EXERCISE AIM:
Reproduce each line from the first in the data through the line that contains "COL = scene.collection" exactly; give nothing else.
------ COLLECTED DATA
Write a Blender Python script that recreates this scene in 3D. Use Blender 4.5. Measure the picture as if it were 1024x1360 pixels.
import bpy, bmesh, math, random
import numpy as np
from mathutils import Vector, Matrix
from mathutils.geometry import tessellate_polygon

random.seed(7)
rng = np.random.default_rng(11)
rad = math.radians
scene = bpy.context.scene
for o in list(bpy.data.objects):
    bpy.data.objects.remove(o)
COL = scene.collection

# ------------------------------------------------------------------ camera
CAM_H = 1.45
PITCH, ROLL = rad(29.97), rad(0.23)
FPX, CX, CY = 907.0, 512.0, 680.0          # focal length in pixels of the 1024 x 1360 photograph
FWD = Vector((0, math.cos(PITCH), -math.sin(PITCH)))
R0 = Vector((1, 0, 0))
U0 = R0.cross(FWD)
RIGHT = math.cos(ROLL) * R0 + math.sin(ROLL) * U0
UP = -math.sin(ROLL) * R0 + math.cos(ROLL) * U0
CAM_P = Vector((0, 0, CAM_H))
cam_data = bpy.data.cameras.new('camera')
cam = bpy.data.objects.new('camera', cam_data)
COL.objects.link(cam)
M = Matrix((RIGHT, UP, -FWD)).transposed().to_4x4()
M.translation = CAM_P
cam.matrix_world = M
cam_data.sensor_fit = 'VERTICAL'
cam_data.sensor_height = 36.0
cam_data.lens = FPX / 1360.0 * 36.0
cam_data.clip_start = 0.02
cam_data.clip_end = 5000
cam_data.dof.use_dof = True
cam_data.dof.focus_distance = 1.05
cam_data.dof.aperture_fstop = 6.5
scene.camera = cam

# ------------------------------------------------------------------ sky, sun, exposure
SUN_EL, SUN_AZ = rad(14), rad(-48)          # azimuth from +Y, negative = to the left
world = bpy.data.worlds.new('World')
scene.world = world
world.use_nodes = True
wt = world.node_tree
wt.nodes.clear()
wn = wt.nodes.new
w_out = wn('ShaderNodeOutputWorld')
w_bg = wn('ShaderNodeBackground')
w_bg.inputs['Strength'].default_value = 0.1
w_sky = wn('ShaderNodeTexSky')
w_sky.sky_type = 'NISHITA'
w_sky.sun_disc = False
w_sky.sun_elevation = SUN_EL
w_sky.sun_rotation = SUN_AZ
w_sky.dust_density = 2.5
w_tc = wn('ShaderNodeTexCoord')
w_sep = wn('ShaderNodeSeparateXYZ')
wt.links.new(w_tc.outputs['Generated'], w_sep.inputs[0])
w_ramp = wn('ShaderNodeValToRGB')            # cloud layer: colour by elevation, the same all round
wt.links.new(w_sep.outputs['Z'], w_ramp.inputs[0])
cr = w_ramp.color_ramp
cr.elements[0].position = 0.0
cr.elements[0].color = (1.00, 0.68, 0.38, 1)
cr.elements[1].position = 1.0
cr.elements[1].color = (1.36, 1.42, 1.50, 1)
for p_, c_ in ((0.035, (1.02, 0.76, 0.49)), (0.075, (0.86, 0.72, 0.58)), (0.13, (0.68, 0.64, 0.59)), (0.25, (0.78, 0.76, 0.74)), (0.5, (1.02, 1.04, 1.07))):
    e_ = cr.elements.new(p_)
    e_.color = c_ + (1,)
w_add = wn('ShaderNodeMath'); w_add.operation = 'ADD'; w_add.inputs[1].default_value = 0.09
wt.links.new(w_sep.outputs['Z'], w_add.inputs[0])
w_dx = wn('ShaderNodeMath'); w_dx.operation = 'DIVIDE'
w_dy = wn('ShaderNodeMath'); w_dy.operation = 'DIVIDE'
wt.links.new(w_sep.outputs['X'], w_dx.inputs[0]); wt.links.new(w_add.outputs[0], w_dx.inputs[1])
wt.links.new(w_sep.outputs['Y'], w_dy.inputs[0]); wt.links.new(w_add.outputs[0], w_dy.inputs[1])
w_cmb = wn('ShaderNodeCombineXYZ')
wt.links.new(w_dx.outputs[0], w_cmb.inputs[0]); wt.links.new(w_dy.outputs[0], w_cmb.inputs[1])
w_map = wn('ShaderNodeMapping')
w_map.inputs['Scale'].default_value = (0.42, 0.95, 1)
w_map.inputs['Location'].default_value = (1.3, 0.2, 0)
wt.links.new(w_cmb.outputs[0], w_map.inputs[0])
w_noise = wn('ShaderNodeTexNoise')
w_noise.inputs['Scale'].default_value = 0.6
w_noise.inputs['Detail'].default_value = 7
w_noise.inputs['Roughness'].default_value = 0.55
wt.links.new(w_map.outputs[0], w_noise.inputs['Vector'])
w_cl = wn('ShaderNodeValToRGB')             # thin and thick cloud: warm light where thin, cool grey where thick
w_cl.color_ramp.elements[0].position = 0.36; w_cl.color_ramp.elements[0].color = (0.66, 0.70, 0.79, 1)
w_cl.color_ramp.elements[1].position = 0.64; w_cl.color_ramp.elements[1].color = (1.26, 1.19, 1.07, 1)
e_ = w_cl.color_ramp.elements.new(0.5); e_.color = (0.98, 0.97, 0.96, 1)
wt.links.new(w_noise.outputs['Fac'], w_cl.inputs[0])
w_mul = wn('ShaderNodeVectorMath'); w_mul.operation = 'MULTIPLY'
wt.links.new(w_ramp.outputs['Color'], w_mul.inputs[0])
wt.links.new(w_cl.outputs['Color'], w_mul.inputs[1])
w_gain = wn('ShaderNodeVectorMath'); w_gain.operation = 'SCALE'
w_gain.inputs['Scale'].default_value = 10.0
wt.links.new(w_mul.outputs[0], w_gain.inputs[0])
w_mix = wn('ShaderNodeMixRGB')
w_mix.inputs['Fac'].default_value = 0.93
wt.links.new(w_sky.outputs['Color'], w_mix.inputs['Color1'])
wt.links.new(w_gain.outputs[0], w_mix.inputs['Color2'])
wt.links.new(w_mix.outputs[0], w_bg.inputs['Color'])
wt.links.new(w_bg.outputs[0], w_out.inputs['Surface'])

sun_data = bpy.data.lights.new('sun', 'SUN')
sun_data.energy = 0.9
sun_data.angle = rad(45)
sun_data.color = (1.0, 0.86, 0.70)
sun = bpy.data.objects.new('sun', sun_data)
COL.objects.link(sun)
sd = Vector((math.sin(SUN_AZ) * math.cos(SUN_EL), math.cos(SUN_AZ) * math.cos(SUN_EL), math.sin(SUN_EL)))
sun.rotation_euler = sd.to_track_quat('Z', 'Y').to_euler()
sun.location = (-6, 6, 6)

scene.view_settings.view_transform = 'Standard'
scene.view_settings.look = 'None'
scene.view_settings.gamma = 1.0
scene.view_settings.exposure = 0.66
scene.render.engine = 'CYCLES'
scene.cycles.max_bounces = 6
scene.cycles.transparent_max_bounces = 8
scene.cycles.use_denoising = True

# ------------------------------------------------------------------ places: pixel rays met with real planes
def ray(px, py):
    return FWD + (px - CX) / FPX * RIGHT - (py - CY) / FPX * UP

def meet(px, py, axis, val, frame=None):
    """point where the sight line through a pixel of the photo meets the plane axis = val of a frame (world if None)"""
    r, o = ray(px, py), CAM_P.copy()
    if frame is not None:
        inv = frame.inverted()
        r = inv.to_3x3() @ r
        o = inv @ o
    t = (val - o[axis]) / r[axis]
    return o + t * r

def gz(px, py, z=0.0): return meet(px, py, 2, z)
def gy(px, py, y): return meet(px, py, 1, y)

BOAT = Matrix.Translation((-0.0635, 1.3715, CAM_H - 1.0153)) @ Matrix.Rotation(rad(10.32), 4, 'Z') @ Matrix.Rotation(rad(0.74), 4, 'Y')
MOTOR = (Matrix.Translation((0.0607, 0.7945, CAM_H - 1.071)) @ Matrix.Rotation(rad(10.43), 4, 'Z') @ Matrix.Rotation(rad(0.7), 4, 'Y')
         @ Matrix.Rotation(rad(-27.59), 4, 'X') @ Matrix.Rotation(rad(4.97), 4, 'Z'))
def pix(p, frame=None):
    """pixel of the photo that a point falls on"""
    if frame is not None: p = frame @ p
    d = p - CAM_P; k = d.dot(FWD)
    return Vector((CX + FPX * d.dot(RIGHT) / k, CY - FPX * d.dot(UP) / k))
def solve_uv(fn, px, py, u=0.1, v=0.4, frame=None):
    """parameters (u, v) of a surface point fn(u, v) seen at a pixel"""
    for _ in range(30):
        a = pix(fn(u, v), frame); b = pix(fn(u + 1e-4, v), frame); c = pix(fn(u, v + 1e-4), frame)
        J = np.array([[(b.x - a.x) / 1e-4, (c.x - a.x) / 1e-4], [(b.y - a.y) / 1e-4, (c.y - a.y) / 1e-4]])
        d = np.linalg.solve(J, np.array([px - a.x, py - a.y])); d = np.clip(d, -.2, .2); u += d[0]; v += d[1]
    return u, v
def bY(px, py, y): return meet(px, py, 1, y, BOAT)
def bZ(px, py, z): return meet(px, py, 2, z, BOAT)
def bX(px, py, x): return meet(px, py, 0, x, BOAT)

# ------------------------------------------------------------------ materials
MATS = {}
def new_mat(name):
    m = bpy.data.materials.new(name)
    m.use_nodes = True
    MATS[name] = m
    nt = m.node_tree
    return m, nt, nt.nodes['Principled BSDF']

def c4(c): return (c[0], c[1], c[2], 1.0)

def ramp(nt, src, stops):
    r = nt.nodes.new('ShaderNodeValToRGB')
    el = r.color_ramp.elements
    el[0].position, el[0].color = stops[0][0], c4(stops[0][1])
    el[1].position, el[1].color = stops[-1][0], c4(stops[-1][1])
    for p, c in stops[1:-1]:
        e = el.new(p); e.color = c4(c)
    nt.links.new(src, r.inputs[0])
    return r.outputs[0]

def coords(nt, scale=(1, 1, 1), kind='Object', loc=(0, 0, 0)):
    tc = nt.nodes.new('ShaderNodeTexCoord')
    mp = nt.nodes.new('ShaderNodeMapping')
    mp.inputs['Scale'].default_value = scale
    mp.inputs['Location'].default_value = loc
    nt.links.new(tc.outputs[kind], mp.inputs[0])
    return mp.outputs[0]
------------
FULL OUTPUT:
Write a Blender Python script that recreates this scene in 3D. Use Blender 4.5. Measure the picture as if it were 1024x1360 pixels.
import bpy, bmesh, math, random
import numpy as np
from mathutils import Vector, Matrix
from mathutils.geometry import tessellate_polygon

random.seed(7)
rng = np.random.default_rng(11)
rad = math.radians
scene = bpy.context.scene
for o in list(bpy.data.objects):
    bpy.data.objects.remove(o)
COL = scene.collection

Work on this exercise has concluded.